* **Description of the task**: Restate the material word for word and leave out anything that is a picture.

....

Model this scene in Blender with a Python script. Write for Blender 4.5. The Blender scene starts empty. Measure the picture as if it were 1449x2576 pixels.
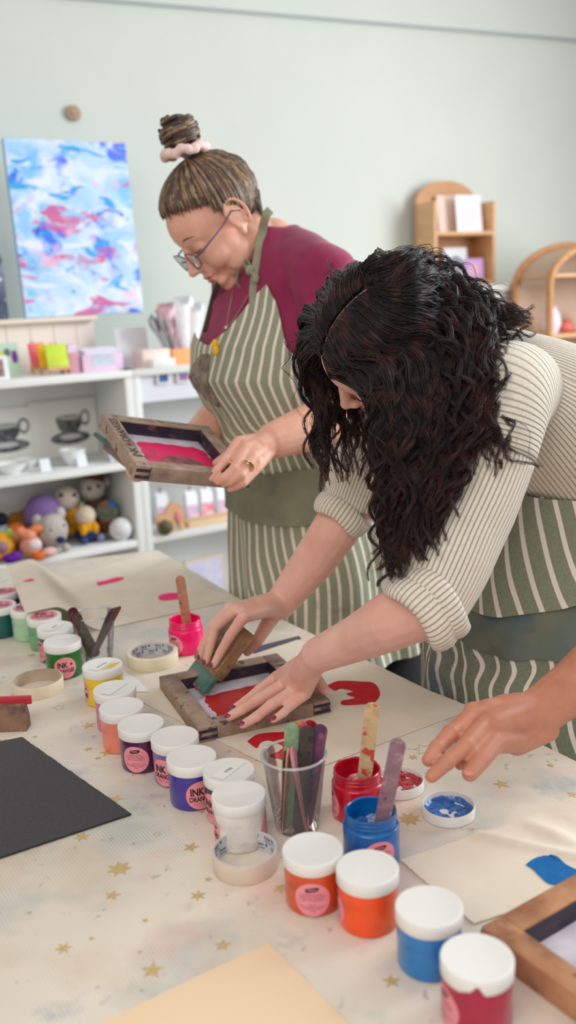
import bpy, bmesh, math, random
import numpy as np
from mathutils import Vector, Matrix, noise as mnoise
from mathutils.bvhtree import BVHTree
rnd = random.Random(7)
SC = bpy.context.scene
COL = SC.collection
PI = math.pi
# ---------------------------------------------------------------- camera model
F = 2350.0; CX, CY = 724.5, 1288.0
PITCH = math.radians(13.2); ROLL = math.radians(2.5)
T = 0.72                      # table top height
CAM = np.array([0.0, 0.0, T + 0.675])
fw = np.array([0, math.cos(PITCH), -math.sin(PITCH)])
_u0 = np.array([0, math.sin(PITCH), math.cos(PITCH)]); _r0 = np.array([1.0, 0, 0])
_c, _s = math.cos(ROLL), math.sin(ROLL)
rt = _c * _r0 - _s * _u0; up = _s * _r0 + _c * _u0
def ray(x, y): return fw + (x - CX) / F * rt + (CY - y) / F * up
def P(x, y, d): return CAM + d * ray(x, y)
def tab(x, y, h=0.0):
    r = ray(x, y); t = (T + h - CAM[2]) / r[2]; return CAM + t * r
def plane_pt(x, y, p0, n):
    r = ray(x, y); t = ((p0 - CAM) @ n) / (r @ n); return CAM + t * r
def depth_of(p): return float((np.array(p) - CAM) @ fw)
def A(*v): return np.array(v, float)
def unit(v):
    v = np.array(v, float); return v / (np.linalg.norm(v) + 1e-12)
# ---------------------------------------------------------------- materials
def lin(h):
    if isinstance(h, str):
        h = h.lstrip('#'); c = [int(h[i:i + 2], 16) / 255 for i in (0, 2, 4)]
    else: c = [x / 255 for x in h]
    return tuple([(x / 12.92 if x <= .04045 else ((x + .055) / 1.055) ** 2.4) for x in c] + [1.0])
MATS = {}
class NT:
    def __init__(s, name):
        s.m = bpy.data.materials.new(name); s.m.use_nodes = True
        s.n = s.m.node_tree.nodes; s.l = s.m.node_tree.links
        s.b = s.n['Principled BSDF']; s.out = s.n['Material Output']; s._co = {}
    def new(s, t, **kw):
        x = s.n.new(t)
        for k, v in kw.items(): setattr(x, k, v)
        return x
    def link(s, a, b): s.l.new(a, b)
    def coord(s, kind='Object'):
        if kind not in s._co:
            s._co[kind] = s.new('ShaderNodeTexCoord').outputs[kind]
        return s._co[kind]
    def mapped(s, kind='Object', scale=(1, 1, 1), loc=(0, 0, 0), rot=(0, 0, 0)):
        m = s.new('ShaderNodeMapping'); m.inputs['Scale'].default_value = scale
        m.inputs['Location'].default_value = loc; m.inputs['Rotation'].default_value = rot
        s.link(s.coord(kind), m.inputs['Vector']); return m.outputs[0]
    def noise(s, scale, vec=None, detail=3, rough=.55, dist=0):
        x = s.new('ShaderNodeTexNoise'); x.inputs['Scale'].default_value = scale
        x.inputs['Detail'].default_value = detail; x.inputs['Roughness'].default_value = rough
        x.inputs['Distortion'].default_value = dist
        s.link(vec if vec is not None else s.coord(), x.inputs['Vector']); return x.outputs['Fac']
    def ramp(s, fac, lo, hi, c0=(0, 0, 0, 1), c1=(1, 1, 1, 1)):
        r = s.new('ShaderNodeValToRGB'); e = r.color_ramp.elements
        e[0].position = max(0, min(1, lo)); e[1].position = max(0, min(1, hi)); e[0].color = c0; e[1].color = c1
        s.link(fac, r.inputs[0]); return r.outputs[0]
    def mix(s, fac, a, b, mode='MIX'):
        x = s.new('ShaderNodeMix', data_type='RGBA', blend_type=mode)
        for sock, v in ((x.inputs[0], fac), (x.inputs[6], a), (x.inputs[7], b)):
            if hasattr(v, 'is_linked') or isinstance(v, bpy.types.NodeSocket): s.link(v, sock)
            else: sock.default_value = v
        return x.outputs[2]
    def math(s, op, a, b=None, c=None):
        x = s.new('ShaderNodeMath', operation=op)
        for i, v in enumerate((a, b, c)):
            if v is None: continue
            if isinstance(v, bpy.types.NodeSocket): s.link(v, x.inputs[i])
            else: x.inputs[i].default_value = v
        return x.outputs[0]
    def sep(s, vec):
        x = s.new('ShaderNodeSeparateXYZ'); s.link(vec, x.inputs[0]); return x.outputs
    def base(s, col):
        if isinstance(col, bpy.types.NodeSocket): s.link(col, s.b.inputs['Base Color'])
        else: s.b.inputs['Base Color'].default_value = col
    def bump(s, h, strength=.3, dist=.002):
        x = s.new('ShaderNodeBump'); x.inputs['Strength'].default_value = strength
        x.inputs['Distance'].default_value = dist; s.link(h, x.inputs['Height'])
        s.link(x.outputs[0], s.b.inputs['Normal']); return x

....

* **Answer below**:
Model this scene in Blender with a Python script. Write for Blender 4.5. The Blender scene starts empty. Measure the picture as if it were 1449x2576 pixels.
import bpy, bmesh, math, random
import numpy as np
from mathutils import Vector, Matrix, noise as mnoise
from mathutils.bvhtree import BVHTree
rnd = random.Random(7)
SC = bpy.context.scene
COL = SC.collection
PI = math.pi
# ---------------------------------------------------------------- camera model
F = 2350.0; CX, CY = 724.5, 1288.0
PITCH = math.radians(13.2); ROLL = math.radians(2.5)
T = 0.72                      # table top height
CAM = np.array([0.0, 0.0, T + 0.675])
fw = np.array([0, math.cos(PITCH), -math.sin(PITCH)])
_u0 = np.array([0, math.sin(PITCH), math.cos(PITCH)]); _r0 = np.array([1.0, 0, 0])
_c, _s = math.cos(ROLL), math.sin(ROLL)
rt = _c * _r0 - _s * _u0; up = _s * _r0 + _c * _u0
def ray(x, y): return fw + (x - CX) / F * rt + (CY - y) / F * up
def P(x, y, d): return CAM + d * ray(x, y)
def tab(x, y, h=0.0):
    r = ray(x, y); t = (T + h - CAM[2]) / r[2]; return CAM + t * r
def plane_pt(x, y, p0, n):
    r = ray(x, y); t = ((p0 - CAM) @ n) / (r @ n); return CAM + t * r
def depth_of(p): return float((np.array(p) - CAM) @ fw)
def A(*v): return np.array(v, float)
def unit(v):
    v = np.array(v, float); return v / (np.linalg.norm(v) + 1e-12)
# ---------------------------------------------------------------- materials
def lin(h):
    if isinstance(h, str):
        h = h.lstrip('#'); c = [int(h[i:i + 2], 16) / 255 for i in (0, 2, 4)]
    else: c = [x / 255 for x in h]
    return tuple([(x / 12.92 if x <= .04045 else ((x + .055) / 1.055) ** 2.4) for x in c] + [1.0])
MATS = {}
class NT:
    def __init__(s, name):
        s.m = bpy.data.materials.new(name); s.m.use_nodes = True
        s.n = s.m.node_tree.nodes; s.l = s.m.node_tree.links
        s.b = s.n['Principled BSDF']; s.out = s.n['Material Output']; s._co = {}
    def new(s, t, **kw):
        x = s.n.new(t)
        for k, v in kw.items(): setattr(x, k, v)
        return x
    def link(s, a, b): s.l.new(a, b)
    def coord(s, kind='Object'):
        if kind not in s._co:
            s._co[kind] = s.new('ShaderNodeTexCoord').outputs[kind]
        return s._co[kind]
    def mapped(s, kind='Object', scale=(1, 1, 1), loc=(0, 0, 0), rot=(0, 0, 0)):
        m = s.new('ShaderNodeMapping'); m.inputs['Scale'].default_value = scale
        m.inputs['Location'].default_value = loc; m.inputs['Rotation'].default_value = rot
        s.link(s.coord(kind), m.inputs['Vector']); return m.outputs[0]
    def noise(s, scale, vec=None, detail=3, rough=.55, dist=0):
        x = s.new('ShaderNodeTexNoise'); x.inputs['Scale'].default_value = scale
        x.inputs['Detail'].default_value = detail; x.inputs['Roughness'].default_value = rough
        x.inputs['Distortion'].default_value = dist
        s.link(vec if vec is not None else s.coord(), x.inputs['Vector']); return x.outputs['Fac']
    def ramp(s, fac, lo, hi, c0=(0, 0, 0, 1), c1=(1, 1, 1, 1)):
        r = s.new('ShaderNodeValToRGB'); e = r.color_ramp.elements
        e[0].position = max(0, min(1, lo)); e[1].position = max(0, min(1, hi)); e[0].color = c0; e[1].color = c1
        s.link(fac, r.inputs[0]); return r.outputs[0]
    def mix(s, fac, a, b, mode='MIX'):
        x = s.new('ShaderNodeMix', data_type='RGBA', blend_type=mode)
        for sock, v in ((x.inputs[0], fac), (x.inputs[6], a), (x.inputs[7], b)):
            if hasattr(v, 'is_linked') or isinstance(v, bpy.types.NodeSocket): s.link(v, sock)
            else: sock.default_value = v
        return x.outputs[2]
    def math(s, op, a, b=None, c=None):
        x = s.new('ShaderNodeMath', operation=op)
        for i, v in enumerate((a, b, c)):
            if v is None: continue
            if isinstance(v, bpy.types.NodeSocket): s.link(v, x.inputs[i])
            else: x.inputs[i].default_value = v
        return x.outputs[0]
    def sep(s, vec):
        x = s.new('ShaderNodeSeparateXYZ'); s.link(vec, x.inputs[0]); return x.outputs
    def base(s, col):
        if isinstance(col, bpy.types.NodeSocket): s.link(col, s.b.inputs['Base Color'])
        else: s.b.inputs['Base Color'].default_value = col
    def bump(s, h, strength=.3, dist=.002):
        x = s.new('ShaderNodeBump'); x.inputs['Strength'].default_value = strength
        x.inputs['Distance'].default_value = dist; s.link(h, x.inputs['Height'])
        s.link(x.outputs[0], s.b.inputs['Normal']); return x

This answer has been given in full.